At its height, in the mid-19th century, the predominant mode of payment was the tribute system rather than conventional wage labour. Small gangs of labourers would contract with landowners to mine the ore, sharing out the proceeds from its sale amongst themselves. It has been argued that the tribute system, coupled with the quietistic influence of Methodism, have been largely responsible for the relative absence of class consciousness among Cornish miners. This impeded the growth of a traditional “Labour movement” in Cornwall while the weak hold of the big landowners on smallholders curbed the influence of Toryism, allowing a unique Cornish style of politics to emerge in the 19th century—a petty-bourgeois cocktail of liberalism and non-conformism.
Maverick millionaire
The economic background likewise helps to explain the marked hostility in Cornwall toward Europe. Many traditional industries have been adversely affected by EU regulations, such as the imposition of quotas on the Cornish fishing fleet, leading to its partial de-commissioning. Similarly, the proposal to join the single currency, insofar as this will deleteriously impact upon small businesses, will particularly hit Cornwall, given the predominance of small-scale enterprises.
It is not surprising under the circumstances that anti-European political parties, like the UKIP, fared so well in the recent European elections in Cornwall. For many years, anti-European sentiments have been regularly aired in the form of full-page weekly advertisement in all the main Cornish papers. The author of this frankly xenophobic rubbish, vacillating confusedly between Cornish and British nationalism, is a maverick millionaire, Mike Robertson (writing under the pseudonym, “Tripehound”) and founder of the home-grown Trago Mills chain.

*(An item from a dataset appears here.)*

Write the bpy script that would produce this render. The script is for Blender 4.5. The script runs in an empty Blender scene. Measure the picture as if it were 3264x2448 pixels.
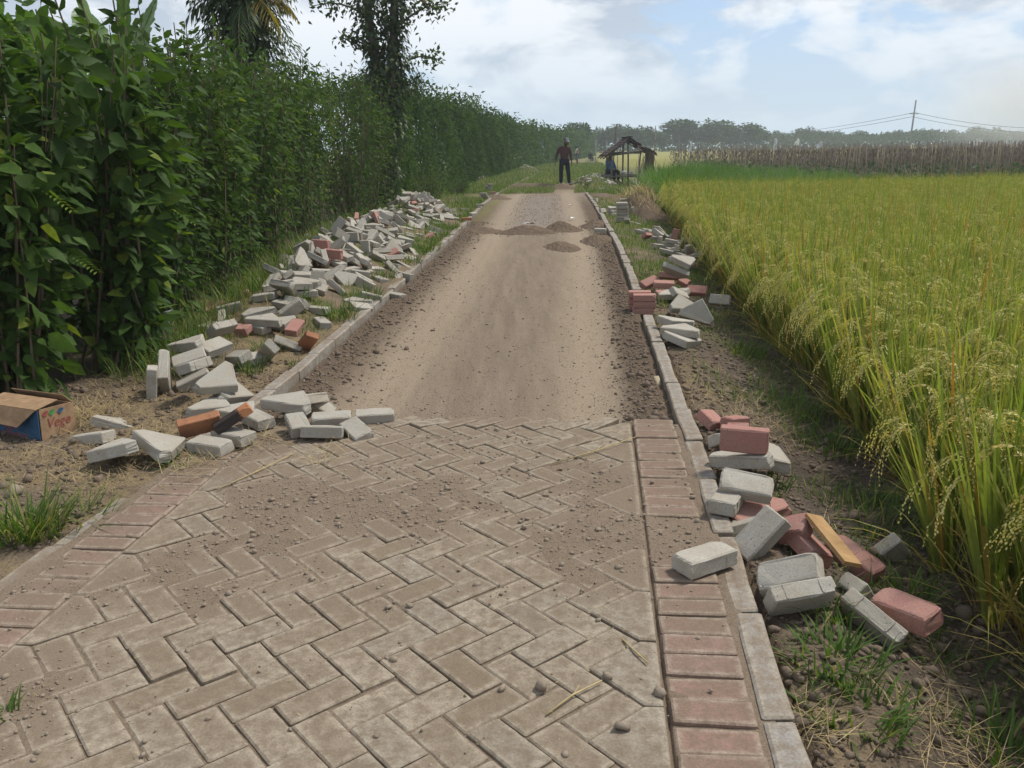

Such confusion is typical of the nationalists in general: on the one hand, pushing for greater economic assistance for Cornwall from Westminster, on the other, seeking to weaken its links with Westminster. It’s a case of wanting to have your nationalist cake and eat it. This confusion is manifest too with respect to Europe. One of the main aims of the nationalist movement has been to get Objective One Status for Cornwall thereby attracting European grants of up to £500 million over several years. Only those regions with a GDP of less than 75 percent of the EU average could qualify for such funding but until recently, Cornwall was, for statistical purposes, lumped together with its wealthier neighbour, Devon, and thus denied funding. With this obstacle having recently been removed, Cornwall has now finally achieved this aim.
Whether this will make any impact on the extent of poverty in Cornwall is doubtful; more likely it will only exacerbate the degree of social polarisation and hasten the disintegration of what remains of a distinctive Cornish culture, now pitifully parodied by the ubiquitous theme park. That, after all, is the natural tendency of capitalist development.
As Cornwall inexorably succumbs to the imperatives of a McDonald’s culture, its nationalists would do well to reflect. For by striving to promote capitalist development, they have inadvertently assisted this outcome, poisoning, so to speak, the very ground in which their own cultural pretensions are rooted.